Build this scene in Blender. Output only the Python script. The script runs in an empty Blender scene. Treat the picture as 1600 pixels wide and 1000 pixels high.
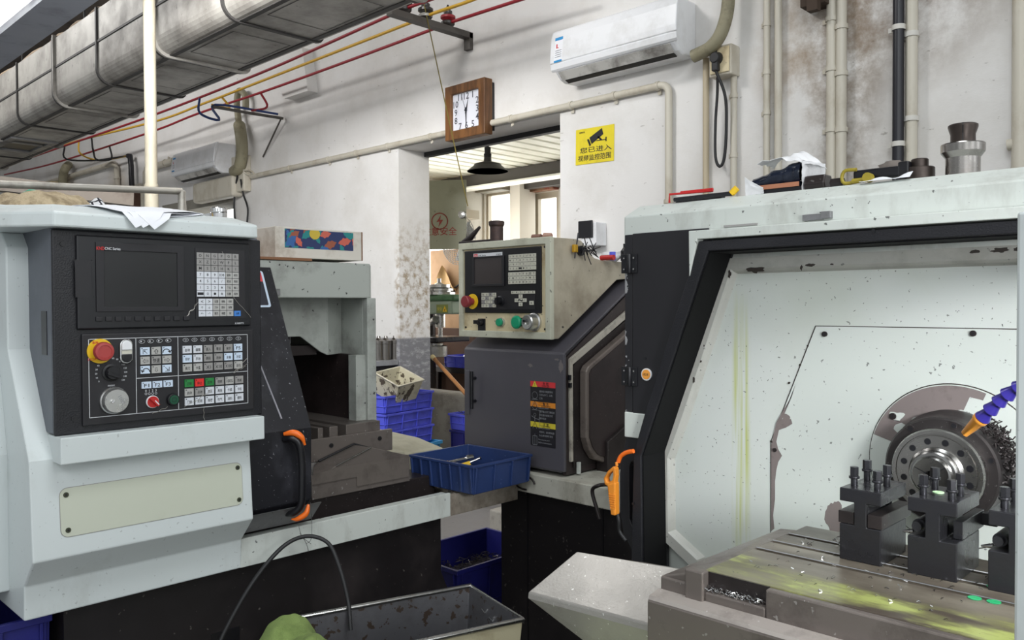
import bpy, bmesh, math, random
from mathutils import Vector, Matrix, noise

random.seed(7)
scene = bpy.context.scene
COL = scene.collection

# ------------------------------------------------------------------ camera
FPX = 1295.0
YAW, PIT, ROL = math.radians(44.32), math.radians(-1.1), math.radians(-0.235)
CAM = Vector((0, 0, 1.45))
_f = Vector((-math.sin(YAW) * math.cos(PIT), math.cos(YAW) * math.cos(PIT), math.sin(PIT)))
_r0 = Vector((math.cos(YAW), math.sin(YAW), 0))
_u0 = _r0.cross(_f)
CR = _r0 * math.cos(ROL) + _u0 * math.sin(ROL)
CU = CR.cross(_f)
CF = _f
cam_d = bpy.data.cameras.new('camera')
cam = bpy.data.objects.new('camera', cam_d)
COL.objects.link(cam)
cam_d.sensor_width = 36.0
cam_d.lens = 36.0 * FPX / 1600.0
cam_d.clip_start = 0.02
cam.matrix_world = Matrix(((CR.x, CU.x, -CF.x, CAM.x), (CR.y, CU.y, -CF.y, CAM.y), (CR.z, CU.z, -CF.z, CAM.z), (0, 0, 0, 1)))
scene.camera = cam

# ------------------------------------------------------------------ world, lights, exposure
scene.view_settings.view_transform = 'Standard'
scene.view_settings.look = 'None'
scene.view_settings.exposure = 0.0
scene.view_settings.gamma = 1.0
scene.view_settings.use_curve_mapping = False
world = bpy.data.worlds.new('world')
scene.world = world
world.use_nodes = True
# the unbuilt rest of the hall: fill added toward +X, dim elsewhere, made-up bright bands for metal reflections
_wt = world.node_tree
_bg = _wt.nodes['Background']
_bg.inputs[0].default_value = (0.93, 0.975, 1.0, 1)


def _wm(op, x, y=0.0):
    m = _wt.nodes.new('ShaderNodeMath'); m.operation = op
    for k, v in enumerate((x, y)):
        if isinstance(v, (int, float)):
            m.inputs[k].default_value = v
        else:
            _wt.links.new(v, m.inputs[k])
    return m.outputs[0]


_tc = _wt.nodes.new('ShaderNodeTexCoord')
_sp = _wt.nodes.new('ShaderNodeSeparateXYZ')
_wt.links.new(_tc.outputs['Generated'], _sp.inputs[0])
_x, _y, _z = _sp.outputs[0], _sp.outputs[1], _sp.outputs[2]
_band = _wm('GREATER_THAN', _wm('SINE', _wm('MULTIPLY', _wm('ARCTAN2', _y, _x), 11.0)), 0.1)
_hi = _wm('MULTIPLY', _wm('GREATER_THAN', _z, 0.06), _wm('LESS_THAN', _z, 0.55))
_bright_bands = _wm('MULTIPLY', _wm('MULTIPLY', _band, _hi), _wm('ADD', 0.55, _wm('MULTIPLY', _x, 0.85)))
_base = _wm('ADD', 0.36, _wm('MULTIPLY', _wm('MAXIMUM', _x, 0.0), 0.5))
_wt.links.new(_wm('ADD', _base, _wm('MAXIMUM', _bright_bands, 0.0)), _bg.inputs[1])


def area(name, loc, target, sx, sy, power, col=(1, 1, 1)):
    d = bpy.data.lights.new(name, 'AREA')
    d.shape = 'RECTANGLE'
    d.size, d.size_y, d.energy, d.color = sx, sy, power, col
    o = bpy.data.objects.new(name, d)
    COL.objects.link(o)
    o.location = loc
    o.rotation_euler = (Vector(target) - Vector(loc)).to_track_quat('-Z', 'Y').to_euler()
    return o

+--

■ **Requirement**
Copy nothing but the lines from the top of the material through the line holding "COL = scene.collection", exactly as written; omit pictures.

■ **Result of the task**
Build this scene in Blender. Output only the Python script. The script runs in an empty Blender scene. Treat the picture as 1600 pixels wide and 1000 pixels high.
import bpy, bmesh, math, random
from mathutils import Vector, Matrix, noise

random.seed(7)
scene = bpy.context.scene
COL = scene.collection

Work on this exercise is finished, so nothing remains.